I rarely think about that now, I just assume people know. It’s a given. It's done. And as a mom of a child with Down syndrome I have perfected the art of spotting. Spotting the person with Down syndrome, that is. I pride myself on being able to find them anywhere. Across the grocery store, in the mall, at the town pool, back to me (it’s in the the gait, the oft-pointy ears, the rounded shoulders, the small stature). So imagine my surprise when someone looked at Leo and honestly did not know.
At playgroups like this, I try not to spend too much time comparing Leo with the other kids (or in this case, kid). But I’m human. It’s hard not to. M. was a few years older than Leo, but he was exhibiting some behaviors that Leo did a year and a half ago (throwing stuff --snack, art project).
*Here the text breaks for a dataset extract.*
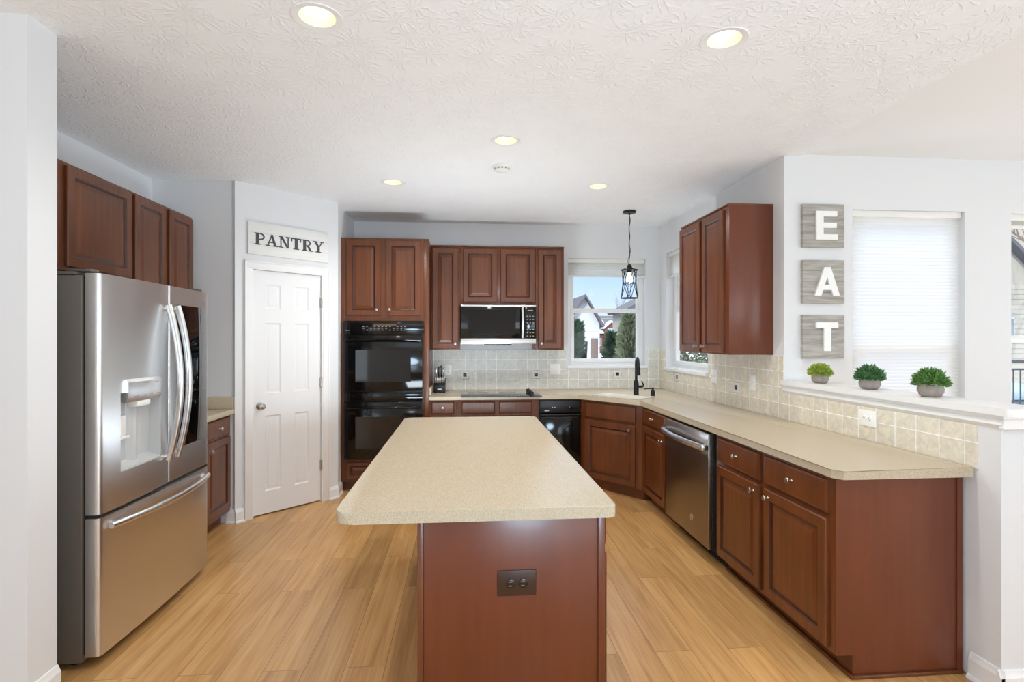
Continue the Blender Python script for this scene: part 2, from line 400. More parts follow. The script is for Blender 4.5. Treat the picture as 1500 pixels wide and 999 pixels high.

Was that why this mom didn’t know Leo had DS? It was unbelievable to see Leo next to another child and for a change for Leo be the poised, calm one, the one who was on task and focused, since I feel like I spend most of my time trying to get Leo to sit down, follow directions, focus, listen, fill-in-the-blank.
I won’t lie. For a split second, being told by someone that they didn’t know Leo had Down syndrome, was kind flattering. That might be terrible to admit, and it might not be the best thing to post during “31 for 21,” but there it is. But that information, this mom, especially an obviously "experienced" mom not knowing? It was also hard to believe. I look at Leo and wonder how could you not know? Doesn’t everyone know?
When Leo was four weeks old, all I could see was Down syndrome. It was all consuming. I remember only emailing photos to family and friends where I thought he “looked less Downsy”--as if I could hide it. When he stuck his tongue out or sat, mouth-open, I shuttered. To me, that screamed DS.
Now, at four-years-old, I can honestly say I look at him and he’s just Leo. The Down syndrome, of course it’s there. But it’s become, well, secondary. In the distance, on the fringes, at the bottom of the screen. Always there, but so not the most important thing.
2 comments:
Well, 31 for 21 or not, I have often felt the same way. I even warned the photographer at our last wedding that when taking her picture, to wait a half second till she relaxed, as she looked better then (less "Downie".) But today I only rarely think about how she looks. (I do when I am choosing which photos to send my folks.) But day to day, I just see Ricki
(Ricki is 14 years old)
I know exactly how you feel. I was obsessed with finding pictures of babies with Down syndrome and comparing Ella to them when she was born. I especially did the thing where when people say how cute Ella is I wonder if they know she has Down syndrome. I always want to say "hey do you know she has Down syndrome?" I don't know why. When I see pictures of Ella, there are some that just scream Ds to me, and for whatever reason I don't like those, I feel sad writing that but I can't help it. It's just so strange. I too for a couple of months after she was born only saw Ds and honestly sometimes now I forget. Good post, perfect for 31 for 21!